I know I start sweating thinking about cost of living when my girlfriend wants 3 kids in London, but I don't really worry too much because society will likely be in utter turmoil by the time we have our first, let alone the third.

(I think I'd be pretty miserable as a peasant, all else said and done)

Bonus: Not just education, the entire high-maintenance parenting paradigm is negative-sum insanity. Increases perceived and actual child costs to unsustainable levels, no benefits, a pain for the kids, just harms all participants.

The only education, present or hobby a child should expect from her parents is a library card, annually renewed, if she’s been good. Keep the children barefoot and you will keep the women pregnant.

I know it’s hard given our evolutionary history and they’re “sooooo cuuuuuuute”, but we need to flip that r/K switch, people.

If I recall correctly, additional parental investment above a very low baseline has no returns in terms of children's outcomes.

Helicopter parenting, ballet lessons, the best pre-K, all of those add up to pretty much zilch in terms of actual concrete benefits.

As long as you don't active fuck-up your children, via fetal alcohol syndrome, beatings or starvation, they'll turn out just fine, and the marginal returns from fussing over them are close to nil.

Actually IIRC early childhood education of any kind, even the best available, is a net negative compared to staying home with mom. Post-90’s UMC child rearing not only has no advantages over 50’s child rearing, it’s actively worse in many ways.

Brian Caplan describes it using academic terms:

'Parenting is a pass/fail exam'

I think it was Caplan who first familiarized the idea, but I wasn't aware he'd come up with such a pithy phrase! Thanks.

I am not so certain that school itself is the cause of our woes here.

I think even without school, if you take the type of demographic that attend them and put them in to some sort of a job, they will still

delay children until their late 20s early 30s just because the responsibility of having a child would detract from the benefits incurred from having disposable income to travel to world and consume things.

Seems unlikely it's inherent, because it wasn't always the case. The Grand Tour was only a year, right?

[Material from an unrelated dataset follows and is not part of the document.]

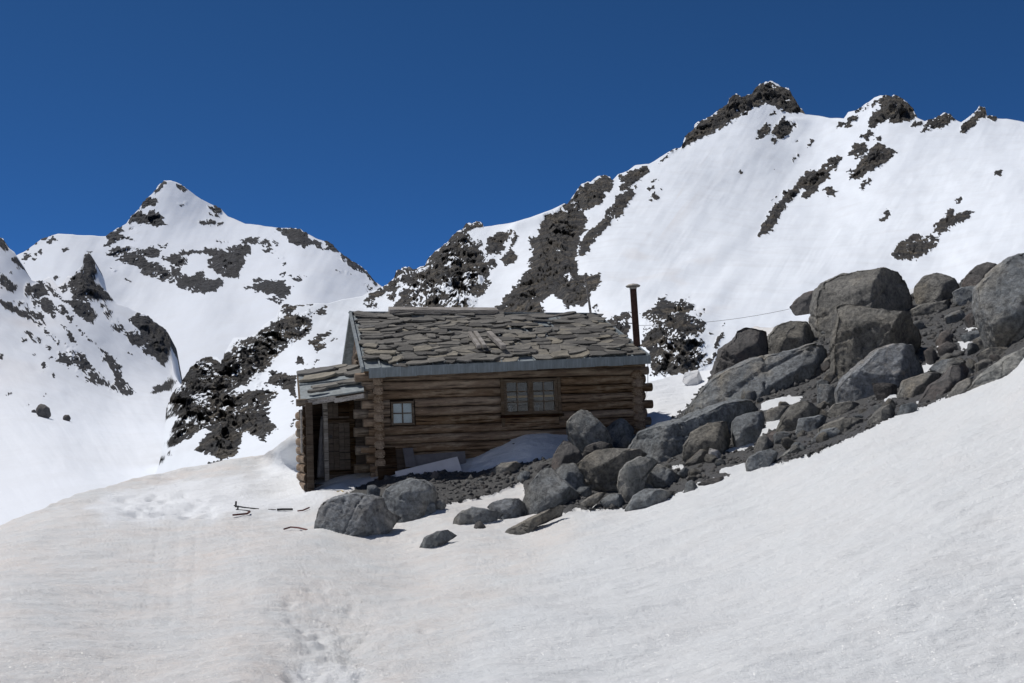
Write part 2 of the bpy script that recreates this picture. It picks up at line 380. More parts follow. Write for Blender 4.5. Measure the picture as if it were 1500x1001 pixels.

Wasn’t the grand tour male specific and occurring in a context where those men could still marry 19 year olds even if they were themselves in their late 20’s to 30’s by the time they were ready to settle down.

More importantly, I assume a Grand Tour was only available to those with means. At least, I assume so, because the concept of Grand Touring cars comes from that concept, and that term refers to pricey sports cars.

Yes, but I assumed "the type of demographic that attend them" referred to the Professional Managerial Class here.

Naw...in ages past it wasn't like well-to-do peasants or carpenters made good went on these. This was very much a 1%er thing if not top 0.1 or 0.01%. The modern equivalent is probably something like a year spent on a personally-owned yacht or something like that...it's for the blue bloods and the people with silver spoons in their mouths.